Best practices: a repeatable workflow you can run every month
Start with a tight brief: goal, audience, offer, and measurement plan. Next, build a testing matrix that limits variables so you learn quickly. Then, schedule optimization checkpoints: day 3 for tracking validation, day 7 for early creative signals, and weekly for budget shifts. Keep a changelog so you can connect performance swings to actual decisions. Over time, that changelog becomes your playbook.
When influencer content is part of the mix, coordinate timing. Launch retargeting within hours of the creator post, because intent is highest right after exposure. Use message match creative first, then rotate in offer-led creative once frequency rises. If you negotiate creator contracts, include a paid usage clause so you can legally test creator assets in display and social ads without delays.
| Phase | Tasks | Owner | Deliverable |
|---|---|---|---|
| Plan | Define goal, KPI hierarchy, audience pools, budget split | Marketing lead | One-page brief with forecast ranges |
| Build | Set up tracking, UTMs, audiences, frequency caps | Paid media | QA checklist and test conversion |
| Create | Produce 4 to 6 creatives, confirm usage rights | Creative + influencer manager | Creative matrix with hypotheses |
| Launch | Validate spend pacing, placement quality, early CTR | Paid media | Day 3 performance note |
| Optimize | Shift budget to best audiences, refresh creative, fix landing page issues | Growth team | Weekly optimization log |
| Report | Summarize last-click and assisted impact, learnings, next tests | Analyst | Monthly readout and next-month plan |
- Takeaway: Treat every month as one controlled experiment: one audience change, one offer change, and one creative change – then document results.
How to decide if display is actually driving incremental sales
Attribution reports can over-credit display, especially when view-through is included without guardrails.
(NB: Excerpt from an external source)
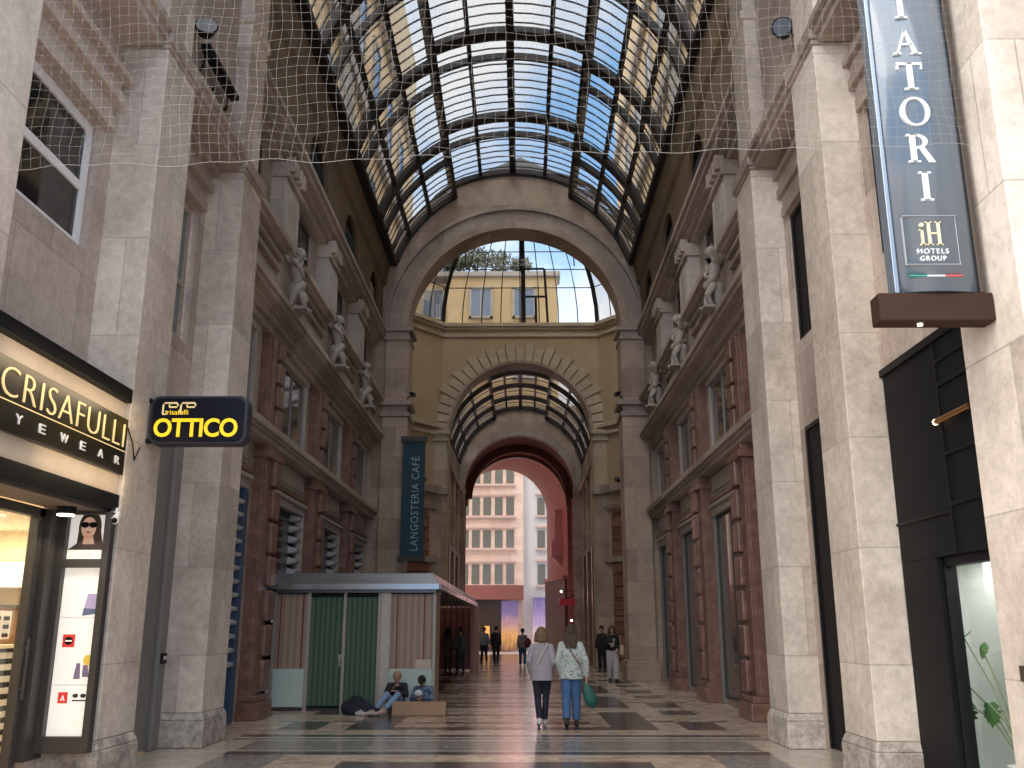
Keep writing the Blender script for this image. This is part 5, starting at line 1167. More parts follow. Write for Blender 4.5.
for (a, b) in ((-4.28, -3.62), (-3.56, -2.92)):
    mb = MB(); mb.box(a, b, KY + 0.01, KY + 0.04, 0.03, 2.22); d = mb.build('door', M_CURT, t)
    mb = MB(); mb.box(a, b, KY - 0.01, KY + 0.03, 0.03, 0.10); mb.box(a, b, KY - 0.01, KY + 0.03, 2.20, 2.26); mb.build('door_rail', M_BLACK, d)
mb = MB(); mb.box(-3.68, -3.62, KY - 0.06, KY - 0.01, 0.98, 1.08); mb.box(-3.665, -3.635, KY - 0.05, KY - 0.02, 0.85, 0.98); mb.build('door_lock', M_ALU, t)
for (a, b, reds) in ((-4.98, -4.36, (-4.9, -4.44)), (-2.66, -1.80, (-2.53, -1.98))):
    mb = MB(); mb.box(a, b, KY + 0.02, KY + 0.05, 0.8, 2.26); p = mb.build('blind_window', M_BLIND, t)
    mb = MB()
    for x in reds: mb.box(x - 0.012, x + 0.012, KY + 0.005, KY + 0.03, 0.8, 2.26)
    mb.build('red_strip', M_RLINE, p)
    mb = MB(); mb.box(a + (-0.14 if a < -4 else 0), b, KY - 0.02, KY + 0.05, 0.07, 0.80); mb.build('lower_panel', M_TEAL, t, bevel=0.01)
mb = MB(); mb.box(-2.13, -1.82, KY - 0.03, KY + 0.0, 0.80, 0.98); mb.build('white_sheet', simple('pale_sheet', (0.58, 0.48, 0.43), 0.6), t)
mb = MB(); mb.box(KX1 - 0.02, KX1, KY + 0.06, KYB, 0.05, 2.3); mb.box(KX0, KX0 + 0.03, KY + 0.06, KYB, 0.05, 2.3); mb.box(KX0, KX1, KYB - 0.03, KYB, 0.05, 2.3); mb.build('side_wall', M_BLIND, t)
mb = MB(); mb.box(KX0 - 0.02, KX1 + 0.01, KY - 0.02, KYB, 0, 0.05); mb.build('base', M_GREY, t)
mb = MB(); mb.box(KX1 - 0.08, KX1, 35.85, 35.95, 0, 2.4)
mb.build('canopy_post', simple('pink_post', (0.55, 0.33, 0.30), 0.5), t)
mb = MB(); mb.box(KX1 - 0.9, KX1 - 0.82, KYB, 26.0, 2.1, 2.36); mb.build('red_valance', simple('valance_red', (0.22, 0.02, 0.025), 0.6), t)
t = thing('glazed_cafe_front', (-4.2, 36.3, 0), 'dim red-panelled cafe front under the far end of the kiosk canopy', 'cafe front')
mb = MB(); mb.box(-3.3, -1.95, 36.6, 36.7, 0.1, 2.32); mb.build('red_panel', stripes('cafe_red_panel', (0.16, 0.04, 0.035), (0.30, 0.10, 0.085), 1.4, 0.4), t)
mb = MB(); mb.box(-3.9, -3.3, 36.6, 36.7, 0.0, 2.32); mb.build('dark_doorway', M_VOID, t)
mb = MB(); mb.box(-1.95, -1.62, 36.55, 36.75, 0.0, 2.36); mb.build('pink_pillar', simple('pink_pillar_paint', (0.55, 0.30, 0.27), 0.5), t)

# ------------------------------------------------------------------ banner
t = thing('vertical_banner', (-3.5, 29.95, 3.8), 'dark blue vertical LANGOSTERIA CAFE banner hanging beside the left arch pier', 'banner')
mb = MB(); mb.box(-3.84, -3.12, 29.86, 29.92, 3.78, 7.44); mb.build('cloth', simple('banner_blue', (0.008, 0.045, 0.075), 0.6), t)
mb = MB(); mb.box(-3.92, -3.06, 29.8, 29.98, 7.44, 7.62); mb.build('top_bar', M_GREY, t)
mb = MB(); mb.tube([(-3.8, 29.95, 7.53), (-3.8, 30.16, 7.53)], 0.03, 8); mb.build('bracket', M_GREY, t)
mb = MB(); mb.box(-3.92, -3.06, 29.82, 29.96, 3.62, 3.78); mb.build('bottom_bar', M_GREY, t)
text_mesh('lettering', 'LANGOSTERIA CAF\u00c9', simple('banner_letter', (0.30, 0.47, 0.52), 0.6), t, (-3.30, 29.855, 3.95), (0, 0, 1), (-1, 0, 0), 3.0, 0.30, 0.01, nrm=(0, -1, 0), spacing=1.15)

# ------------------------------------------------------------------ small fittings
def spot(loc, d, label, bracket, group, r=0.07, ln=0.2):
    t = thing('spotlight', loc, label, 'spotlight', group)
    p = Vector(loc); d = Vector(d).normalized()
    mb = MB(); mb.tube([p - d * ln * 0.5, p + d * ln * 0.3, p + d * ln * 0.5], [r * 0.7, r, r], 14); mb.build('head', M_BLACK, t)
    mb = MB(); mb.tube([p + d * ln * 0.5, p + d * (ln * 0.5 + 0.012)], r * 0.85, 14); mb.build('lens', simple('spot_lens', (0.10, 0.10, 0.11), 0.1), t)
    mb = MB(); mb.tube([p, Vector(bracket)], 0.02, 6); mb.build('bracket', M_BLACK, t)
for s, sn in ((-1, 'left'), (1, 'right')):
    for k, yc in enumerate(PIL):
        spot((gx(s, 4.34), yc + 0.72, 9.16), (-s * 0.5, -0.6, 0.4), 'small black spotlight on the parapet just beyond the %s statue of the %s wall' % (ordn[k], sn), (gx(s, 4.4), yc + 0.72, 8.99), 'parapet spotlights')
    spot((-0.22 + s * 3.4, 30.1, 9.1), (-s * 0.6, -0.5, -0.5), 'small dark spotlight on the %s pier of the great arch' % sn, (-0.22 + s * 3.6, 30.12, 8.9), 'arch pier spotlights', r=0.08)
    spot((OX + s * 3.86, 36.95, 7.28), (-s * 0.5, -0.8, 0.2), 'small spotlight standing on the octagon ledge at the %s of the lower arch' % sn, (OX + s * 3.9, 37.02, 7.14), 'octagon ledge spotlights', r=0.1)
t = thing('floodlight_rail', (-4.6, 12.3, 9.8), 'dark floodlight rail with a round lamp above the left entrance ledge', 'floodlight')
mb = MB(); mb.tube([(-4.55, 11.75, 9.88), (-4.5, 11.62, 9.94)], [0.10, 0.17], 20); mb.build('round_head', M_BLACK, t)
mb = MB(); mb.tube([(-4.5, 11.62, 9.94), (-4.495, 11.605, 9.945)], 0.15, 20); mb.build('lens', simple('flood_lens', (0.35, 0.35, 0.34), 0.15), t)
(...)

To get closer to truth, use incrementality checks that fit your size. If you have enough volume, run a geo holdout: exclude a few regions from display and compare sales trends. If volume is smaller, run a time-based holdout: pause retargeting for 48 hours and watch what happens to conversion rate and revenue, adjusting for seasonality. You can also compare new versus returning customer mix, because retargeting often boosts returning customers first.
In addition, watch for “phantom efficiency.” If CPA drops but total sales stay flat, you may be harvesting conversions that would have happened anyway. In that case, tighten retargeting windows, reduce frequency, and push more budget into high-intent prospecting that expands the funnel. Display works best when it is part of a system that includes creators, landing pages, and email or SMS follow-up.
- Takeaway: If you cannot run a formal holdout, at least track blended CPA and total sales alongside display CPA so you do not optimize in a vacuum.
When you build the right audiences, use creator-aligned creative, and measure with discipline, sales with display advertising becomes predictable. The goal is not perfect attribution. The goal is a repeatable process that turns attention into revenue, week after week.